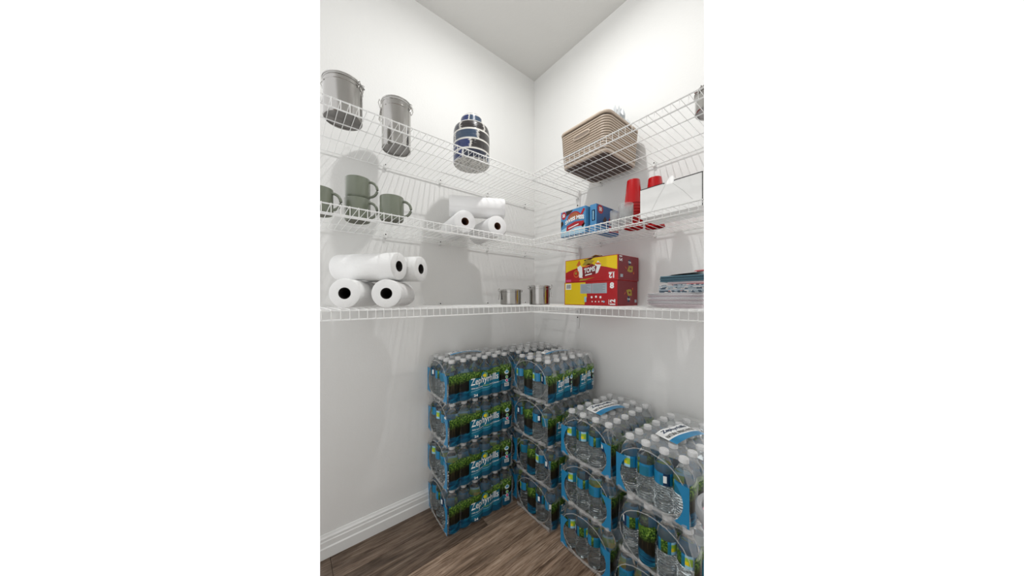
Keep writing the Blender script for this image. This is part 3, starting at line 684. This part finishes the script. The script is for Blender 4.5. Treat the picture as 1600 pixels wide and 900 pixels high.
r_ = ramp(mpat, [(0, '4A5A68'), (.35, '96A2AA'), (.6, 'C7C3C0'), (.85, 'A87878')], 'CONSTANT'); mpat.node_tree.links.new(n_.outputs['Color'], r_.inputs[0]); mpat.node_tree.links.new(r_.outputs[0], bsdf(mpat).inputs[0])
M_tealn = mat('teal_paper', '4F7482', .6); M_tealn2 = mat('teal_paper_dark', '33505E', .6); M_pinkn = mat('pale_pink_paper', 'D9C3C3', .6)
soft_pack('napkin_pack', 1.01, -.31, 1.19, -.10, zz, .030, [mpat, mpat, M_silver], 'pack of patterned grey paper napkins lying on the white plates', 'napkins', .001)
b = MB(); b.box((1.05, -.297, 0), (1.11, -.290, .0015), M_navy); b.box((1.10, -.298, .0), (1.155, -.290, .0018), M_red); o = b.build('paper_strip', None); o.location = (0, 0, zz+.0302); tag(o, 'navy and red printed strip on top of the patterned napkins', 'packaging')
soft_pack('pink_napkin', 1.03, -.285, 1.20, -.11, zz+.0320, .009, [M_pinkn, M_pl2], 'thin stack of pale pink paper under the teal paper', 'napkins', .001)
soft_pack('teal_napkin', 1.005, -.29, 1.20, -.10, zz+.0415, .022, [M_tealn, M_tealn2], 'stack of teal paper napkins near the top of the pile', 'napkins', .002)
def leaflet():
    b = MB()
    b.grid(lambda u, v: (1.03+.18*u, -.285+.16*v, zz+.0655+.010*u**.7+.003*math.sin(5*v)), lin_sp(0, 1, 10), lin_sp(0, 1, 8), M_white)
    b.grid(lambda u, v: (1.03+.18*u, -.285+.16*v, zz+.0640+.009*u**.7+.003*math.sin(5*v)), lin_sp(0, 1, 10), lin_sp(0, 1, 8), M_white)
    o = b.build('paper_sheet', None, True); tag(o, 'curled white paper sheet with a red corner on top of the teal napkins', 'paper')
    b = MB(); b.grid(lambda u, v: (1.12+.07*u, -.287+.03*v, zz+.0665+.010*((.5+.39*u))**.7+.002+.005*math.sin(PI*v)), lin_sp(0, 1, 6), lin_sp(0, 1, 5), M_red); b.build('red_corner', o, True)
leaflet()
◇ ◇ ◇
→ **DIRECTIONS FOR THIS TASK**:
Retype each line of the listing above word for word. Exclude the pictures.

→ **REPLY**:
Keep writing the Blender script for this image. This is part 3, starting at line 684. This part finishes the script. The script is for Blender 4.5. Treat the picture as 1600 pixels wide and 900 pixels high.
r_ = ramp(mpat, [(0, '4A5A68'), (.35, '96A2AA'), (.6, 'C7C3C0'), (.85, 'A87878')], 'CONSTANT'); mpat.node_tree.links.new(n_.outputs['Color'], r_.inputs[0]); mpat.node_tree.links.new(r_.outputs[0], bsdf(mpat).inputs[0])
M_tealn = mat('teal_paper', '4F7482', .6); M_tealn2 = mat('teal_paper_dark', '33505E', .6); M_pinkn = mat('pale_pink_paper', 'D9C3C3', .6)
soft_pack('napkin_pack', 1.01, -.31, 1.19, -.10, zz, .030, [mpat, mpat, M_silver], 'pack of patterned grey paper napkins lying on the white plates', 'napkins', .001)
b = MB(); b.box((1.05, -.297, 0), (1.11, -.290, .0015), M_navy); b.box((1.10, -.298, .0), (1.155, -.290, .0018), M_red); o = b.build('paper_strip', None); o.location = (0, 0, zz+.0302); tag(o, 'navy and red printed strip on top of the patterned napkins', 'packaging')
soft_pack('pink_napkin', 1.03, -.285, 1.20, -.11, zz+.0320, .009, [M_pinkn, M_pl2], 'thin stack of pale pink paper under the teal paper', 'napkins', .001)
soft_pack('teal_napkin', 1.005, -.29, 1.20, -.10, zz+.0415, .022, [M_tealn, M_tealn2], 'stack of teal paper napkins near the top of the pile', 'napkins', .002)
def leaflet():
    b = MB()
    b.grid(lambda u, v: (1.03+.18*u, -.285+.16*v, zz+.0655+.010*u**.7+.003*math.sin(5*v)), lin_sp(0, 1, 10), lin_sp(0, 1, 8), M_white)
    b.grid(lambda u, v: (1.03+.18*u, -.285+.16*v, zz+.0640+.009*u**.7+.003*math.sin(5*v)), lin_sp(0, 1, 10), lin_sp(0, 1, 8), M_white)
    o = b.build('paper_sheet', None, True); tag(o, 'curled white paper sheet with a red corner on top of the teal napkins', 'paper')
    b = MB(); b.grid(lambda u, v: (1.12+.07*u, -.287+.03*v, zz+.0665+.010*((.5+.39*u))**.7+.002+.005*math.sin(PI*v)), lin_sp(0, 1, 6), lin_sp(0, 1, 5), M_red); b.build('red_corner', o, True)
leaflet()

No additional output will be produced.